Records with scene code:
^^^^^^^^^^^^^^^^
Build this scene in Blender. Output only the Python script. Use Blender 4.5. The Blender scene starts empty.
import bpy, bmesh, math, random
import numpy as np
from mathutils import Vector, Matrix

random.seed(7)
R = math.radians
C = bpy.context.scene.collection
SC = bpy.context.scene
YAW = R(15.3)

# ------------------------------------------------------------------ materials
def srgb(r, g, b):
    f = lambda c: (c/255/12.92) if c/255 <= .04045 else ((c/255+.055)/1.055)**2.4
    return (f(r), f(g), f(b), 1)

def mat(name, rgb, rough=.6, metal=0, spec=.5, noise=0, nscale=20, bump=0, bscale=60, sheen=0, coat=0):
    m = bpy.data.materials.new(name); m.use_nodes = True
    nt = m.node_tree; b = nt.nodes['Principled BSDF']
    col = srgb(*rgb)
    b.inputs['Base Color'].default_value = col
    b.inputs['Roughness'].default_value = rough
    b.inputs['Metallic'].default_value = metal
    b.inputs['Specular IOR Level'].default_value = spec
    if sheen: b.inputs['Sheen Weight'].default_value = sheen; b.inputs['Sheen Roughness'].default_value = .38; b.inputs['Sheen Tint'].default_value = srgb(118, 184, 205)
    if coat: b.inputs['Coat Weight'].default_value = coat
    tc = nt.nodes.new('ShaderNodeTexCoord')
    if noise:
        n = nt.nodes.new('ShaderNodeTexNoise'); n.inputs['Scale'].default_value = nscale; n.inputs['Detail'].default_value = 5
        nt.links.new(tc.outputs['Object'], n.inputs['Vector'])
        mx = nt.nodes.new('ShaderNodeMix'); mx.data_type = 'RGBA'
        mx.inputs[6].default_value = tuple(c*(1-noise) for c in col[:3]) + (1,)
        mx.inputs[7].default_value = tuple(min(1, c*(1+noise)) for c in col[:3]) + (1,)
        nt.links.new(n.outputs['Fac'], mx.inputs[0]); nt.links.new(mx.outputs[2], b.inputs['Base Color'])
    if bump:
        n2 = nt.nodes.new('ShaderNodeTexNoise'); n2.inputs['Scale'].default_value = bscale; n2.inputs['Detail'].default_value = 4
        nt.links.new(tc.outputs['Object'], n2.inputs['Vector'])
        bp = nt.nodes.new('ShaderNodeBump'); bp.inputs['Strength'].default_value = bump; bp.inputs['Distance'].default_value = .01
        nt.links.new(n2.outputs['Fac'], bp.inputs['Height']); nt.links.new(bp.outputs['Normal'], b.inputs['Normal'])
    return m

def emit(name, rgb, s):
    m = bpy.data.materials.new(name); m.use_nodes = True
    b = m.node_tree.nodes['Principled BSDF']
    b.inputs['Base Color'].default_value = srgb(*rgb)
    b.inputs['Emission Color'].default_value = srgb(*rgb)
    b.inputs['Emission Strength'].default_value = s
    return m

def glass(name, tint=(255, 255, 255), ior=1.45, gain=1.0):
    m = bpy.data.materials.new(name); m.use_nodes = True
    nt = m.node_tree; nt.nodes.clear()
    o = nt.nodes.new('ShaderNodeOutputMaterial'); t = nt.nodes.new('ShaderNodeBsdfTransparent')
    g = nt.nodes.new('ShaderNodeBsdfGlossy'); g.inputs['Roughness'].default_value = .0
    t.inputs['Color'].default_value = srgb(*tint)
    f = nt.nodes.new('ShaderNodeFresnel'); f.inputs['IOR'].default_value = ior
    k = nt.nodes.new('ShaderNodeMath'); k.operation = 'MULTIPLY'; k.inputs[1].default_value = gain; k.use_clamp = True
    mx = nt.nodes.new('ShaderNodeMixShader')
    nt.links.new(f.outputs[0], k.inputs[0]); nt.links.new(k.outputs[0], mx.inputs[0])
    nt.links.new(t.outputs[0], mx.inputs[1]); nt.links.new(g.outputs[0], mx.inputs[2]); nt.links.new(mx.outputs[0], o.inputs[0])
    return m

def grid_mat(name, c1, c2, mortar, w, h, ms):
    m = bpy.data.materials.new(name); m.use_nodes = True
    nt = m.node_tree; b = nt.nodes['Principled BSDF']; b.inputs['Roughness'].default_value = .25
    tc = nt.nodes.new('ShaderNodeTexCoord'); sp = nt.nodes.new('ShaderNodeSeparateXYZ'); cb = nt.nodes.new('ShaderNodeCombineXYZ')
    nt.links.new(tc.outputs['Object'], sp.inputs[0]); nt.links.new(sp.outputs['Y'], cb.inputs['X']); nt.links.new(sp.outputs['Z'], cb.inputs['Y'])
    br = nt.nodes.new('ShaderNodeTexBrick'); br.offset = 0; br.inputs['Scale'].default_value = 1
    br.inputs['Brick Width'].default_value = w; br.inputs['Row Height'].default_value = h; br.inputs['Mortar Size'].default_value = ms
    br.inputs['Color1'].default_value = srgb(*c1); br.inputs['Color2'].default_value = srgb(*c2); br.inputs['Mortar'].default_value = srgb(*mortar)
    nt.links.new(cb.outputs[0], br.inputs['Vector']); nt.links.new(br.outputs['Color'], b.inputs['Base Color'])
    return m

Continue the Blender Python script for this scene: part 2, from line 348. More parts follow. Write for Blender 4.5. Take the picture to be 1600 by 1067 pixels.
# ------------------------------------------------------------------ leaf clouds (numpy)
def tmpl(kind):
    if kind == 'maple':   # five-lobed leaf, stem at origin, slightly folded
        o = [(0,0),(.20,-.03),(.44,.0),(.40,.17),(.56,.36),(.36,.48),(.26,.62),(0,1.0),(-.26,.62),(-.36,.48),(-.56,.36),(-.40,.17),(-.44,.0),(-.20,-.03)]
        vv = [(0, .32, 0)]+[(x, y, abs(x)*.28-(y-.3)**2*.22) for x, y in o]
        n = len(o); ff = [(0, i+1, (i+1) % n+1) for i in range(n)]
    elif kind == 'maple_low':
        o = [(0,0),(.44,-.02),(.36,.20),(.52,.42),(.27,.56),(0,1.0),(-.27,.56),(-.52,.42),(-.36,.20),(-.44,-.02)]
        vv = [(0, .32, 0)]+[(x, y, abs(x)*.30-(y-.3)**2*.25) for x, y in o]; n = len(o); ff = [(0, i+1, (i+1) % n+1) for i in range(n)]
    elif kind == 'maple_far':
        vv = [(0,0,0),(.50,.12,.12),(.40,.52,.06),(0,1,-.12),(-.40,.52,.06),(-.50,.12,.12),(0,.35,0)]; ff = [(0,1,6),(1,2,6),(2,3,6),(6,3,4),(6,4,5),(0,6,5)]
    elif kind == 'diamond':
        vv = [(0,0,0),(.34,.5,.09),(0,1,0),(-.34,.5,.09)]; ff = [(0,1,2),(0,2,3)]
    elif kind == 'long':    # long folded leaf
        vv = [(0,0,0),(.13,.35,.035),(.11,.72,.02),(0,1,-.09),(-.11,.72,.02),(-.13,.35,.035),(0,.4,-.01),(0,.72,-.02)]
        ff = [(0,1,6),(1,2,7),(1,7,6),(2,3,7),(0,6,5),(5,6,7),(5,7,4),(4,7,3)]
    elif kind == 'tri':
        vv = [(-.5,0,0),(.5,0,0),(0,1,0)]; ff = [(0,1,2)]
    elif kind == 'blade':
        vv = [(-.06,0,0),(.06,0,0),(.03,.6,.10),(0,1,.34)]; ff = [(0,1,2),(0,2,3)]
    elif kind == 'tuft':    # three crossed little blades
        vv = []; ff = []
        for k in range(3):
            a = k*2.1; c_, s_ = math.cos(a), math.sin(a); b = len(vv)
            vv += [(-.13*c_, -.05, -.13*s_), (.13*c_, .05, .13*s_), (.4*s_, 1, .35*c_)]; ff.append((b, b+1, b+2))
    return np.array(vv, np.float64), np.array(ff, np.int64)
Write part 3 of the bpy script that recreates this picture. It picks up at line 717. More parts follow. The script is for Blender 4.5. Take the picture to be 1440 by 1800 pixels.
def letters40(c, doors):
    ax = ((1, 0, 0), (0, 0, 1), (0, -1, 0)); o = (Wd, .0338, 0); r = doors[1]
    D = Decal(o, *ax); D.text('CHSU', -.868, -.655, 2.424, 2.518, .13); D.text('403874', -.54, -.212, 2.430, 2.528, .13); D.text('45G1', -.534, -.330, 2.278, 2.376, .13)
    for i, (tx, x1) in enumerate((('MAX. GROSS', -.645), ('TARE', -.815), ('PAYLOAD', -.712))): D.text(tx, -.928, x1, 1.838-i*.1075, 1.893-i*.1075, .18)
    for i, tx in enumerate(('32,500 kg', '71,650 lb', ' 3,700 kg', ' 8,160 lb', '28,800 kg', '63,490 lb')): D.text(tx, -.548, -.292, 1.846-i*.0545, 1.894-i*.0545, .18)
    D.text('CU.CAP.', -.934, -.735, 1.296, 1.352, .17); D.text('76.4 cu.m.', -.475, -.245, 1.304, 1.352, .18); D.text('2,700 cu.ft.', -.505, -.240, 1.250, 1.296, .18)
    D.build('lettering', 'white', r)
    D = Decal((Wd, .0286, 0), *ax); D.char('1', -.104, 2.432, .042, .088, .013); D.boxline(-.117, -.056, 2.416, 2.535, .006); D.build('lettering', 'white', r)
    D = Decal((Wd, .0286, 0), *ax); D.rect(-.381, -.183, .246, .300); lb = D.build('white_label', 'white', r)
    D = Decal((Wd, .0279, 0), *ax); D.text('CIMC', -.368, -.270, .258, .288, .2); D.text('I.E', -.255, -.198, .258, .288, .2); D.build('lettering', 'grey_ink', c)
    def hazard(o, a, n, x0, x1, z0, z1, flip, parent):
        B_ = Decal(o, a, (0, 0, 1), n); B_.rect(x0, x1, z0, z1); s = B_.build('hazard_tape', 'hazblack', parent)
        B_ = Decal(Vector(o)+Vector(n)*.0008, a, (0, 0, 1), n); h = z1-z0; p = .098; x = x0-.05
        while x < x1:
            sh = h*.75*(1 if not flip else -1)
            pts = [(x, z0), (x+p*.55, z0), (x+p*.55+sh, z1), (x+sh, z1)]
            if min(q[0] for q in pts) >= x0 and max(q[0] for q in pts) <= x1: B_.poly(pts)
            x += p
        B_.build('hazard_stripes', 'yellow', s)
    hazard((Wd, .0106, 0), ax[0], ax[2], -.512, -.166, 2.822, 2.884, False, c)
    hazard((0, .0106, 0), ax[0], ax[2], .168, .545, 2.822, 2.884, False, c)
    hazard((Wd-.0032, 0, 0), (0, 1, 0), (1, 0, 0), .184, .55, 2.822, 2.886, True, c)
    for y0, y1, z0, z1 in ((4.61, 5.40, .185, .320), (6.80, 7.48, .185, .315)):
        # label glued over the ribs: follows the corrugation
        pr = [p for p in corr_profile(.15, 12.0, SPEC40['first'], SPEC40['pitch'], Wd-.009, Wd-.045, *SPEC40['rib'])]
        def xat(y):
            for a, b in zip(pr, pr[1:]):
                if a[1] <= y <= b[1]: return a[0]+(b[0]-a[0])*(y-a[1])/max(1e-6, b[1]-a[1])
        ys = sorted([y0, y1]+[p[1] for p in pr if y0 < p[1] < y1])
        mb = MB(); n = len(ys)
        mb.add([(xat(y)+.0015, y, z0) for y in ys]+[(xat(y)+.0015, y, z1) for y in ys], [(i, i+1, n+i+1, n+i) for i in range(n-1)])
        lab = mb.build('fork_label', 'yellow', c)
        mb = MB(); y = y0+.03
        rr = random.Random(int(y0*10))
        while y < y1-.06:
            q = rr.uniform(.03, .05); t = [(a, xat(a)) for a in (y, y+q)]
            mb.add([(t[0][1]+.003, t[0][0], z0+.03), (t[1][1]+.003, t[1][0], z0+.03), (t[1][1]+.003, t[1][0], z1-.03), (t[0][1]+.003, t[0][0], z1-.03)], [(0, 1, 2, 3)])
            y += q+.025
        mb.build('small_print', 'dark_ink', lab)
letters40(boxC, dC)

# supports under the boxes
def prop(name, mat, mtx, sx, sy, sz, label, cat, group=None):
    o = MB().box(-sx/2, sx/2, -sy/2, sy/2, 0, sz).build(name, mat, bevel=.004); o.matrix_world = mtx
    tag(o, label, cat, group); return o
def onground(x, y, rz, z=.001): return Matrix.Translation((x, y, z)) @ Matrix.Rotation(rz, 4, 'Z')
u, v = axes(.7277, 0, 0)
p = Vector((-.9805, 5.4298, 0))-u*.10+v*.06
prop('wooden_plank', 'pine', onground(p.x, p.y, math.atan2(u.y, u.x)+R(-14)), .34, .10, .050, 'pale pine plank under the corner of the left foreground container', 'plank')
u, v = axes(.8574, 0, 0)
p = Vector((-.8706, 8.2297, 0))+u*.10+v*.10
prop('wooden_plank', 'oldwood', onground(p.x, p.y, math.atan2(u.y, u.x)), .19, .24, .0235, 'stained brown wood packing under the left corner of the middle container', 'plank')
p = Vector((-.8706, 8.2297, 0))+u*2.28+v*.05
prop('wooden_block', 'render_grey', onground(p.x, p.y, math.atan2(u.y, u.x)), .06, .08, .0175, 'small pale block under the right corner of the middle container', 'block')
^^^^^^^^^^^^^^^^
Given instruction: Write out exactly the lines running from the line containing "Continue the Blender" to the line containing "return np.array(vv, np.float64), np.array(ff, np.int64)", with both of those lines included.

Exercise answer:
Continue the Blender Python script for this scene: part 2, from line 348. More parts follow. Write for Blender 4.5. Take the picture to be 1600 by 1067 pixels.
# ------------------------------------------------------------------ leaf clouds (numpy)
def tmpl(kind):
    if kind == 'maple':   # five-lobed leaf, stem at origin, slightly folded
        o = [(0,0),(.20,-.03),(.44,.0),(.40,.17),(.56,.36),(.36,.48),(.26,.62),(0,1.0),(-.26,.62),(-.36,.48),(-.56,.36),(-.40,.17),(-.44,.0),(-.20,-.03)]
        vv = [(0, .32, 0)]+[(x, y, abs(x)*.28-(y-.3)**2*.22) for x, y in o]
        n = len(o); ff = [(0, i+1, (i+1) % n+1) for i in range(n)]
    elif kind == 'maple_low':
        o = [(0,0),(.44,-.02),(.36,.20),(.52,.42),(.27,.56),(0,1.0),(-.27,.56),(-.52,.42),(-.36,.20),(-.44,-.02)]
        vv = [(0, .32, 0)]+[(x, y, abs(x)*.30-(y-.3)**2*.25) for x, y in o]; n = len(o); ff = [(0, i+1, (i+1) % n+1) for i in range(n)]
    elif kind == 'maple_far':
        vv = [(0,0,0),(.50,.12,.12),(.40,.52,.06),(0,1,-.12),(-.40,.52,.06),(-.50,.12,.12),(0,.35,0)]; ff = [(0,1,6),(1,2,6),(2,3,6),(6,3,4),(6,4,5),(0,6,5)]
    elif kind == 'diamond':
        vv = [(0,0,0),(.34,.5,.09),(0,1,0),(-.34,.5,.09)]; ff = [(0,1,2),(0,2,3)]
    elif kind == 'long':    # long folded leaf
        vv = [(0,0,0),(.13,.35,.035),(.11,.72,.02),(0,1,-.09),(-.11,.72,.02),(-.13,.35,.035),(0,.4,-.01),(0,.72,-.02)]
        ff = [(0,1,6),(1,2,7),(1,7,6),(2,3,7),(0,6,5),(5,6,7),(5,7,4),(4,7,3)]
    elif kind == 'tri':
        vv = [(-.5,0,0),(.5,0,0),(0,1,0)]; ff = [(0,1,2)]
    elif kind == 'blade':
        vv = [(-.06,0,0),(.06,0,0),(.03,.6,.10),(0,1,.34)]; ff = [(0,1,2),(0,2,3)]
    elif kind == 'tuft':    # three crossed little blades
        vv = []; ff = []
        for k in range(3):
            a = k*2.1; c_, s_ = math.cos(a), math.sin(a); b = len(vv)
            vv += [(-.13*c_, -.05, -.13*s_), (.13*c_, .05, .13*s_), (.4*s_, 1, .35*c_)]; ff.append((b, b+1, b+2))
    return np.array(vv, np.float64), np.array(ff, np.int64)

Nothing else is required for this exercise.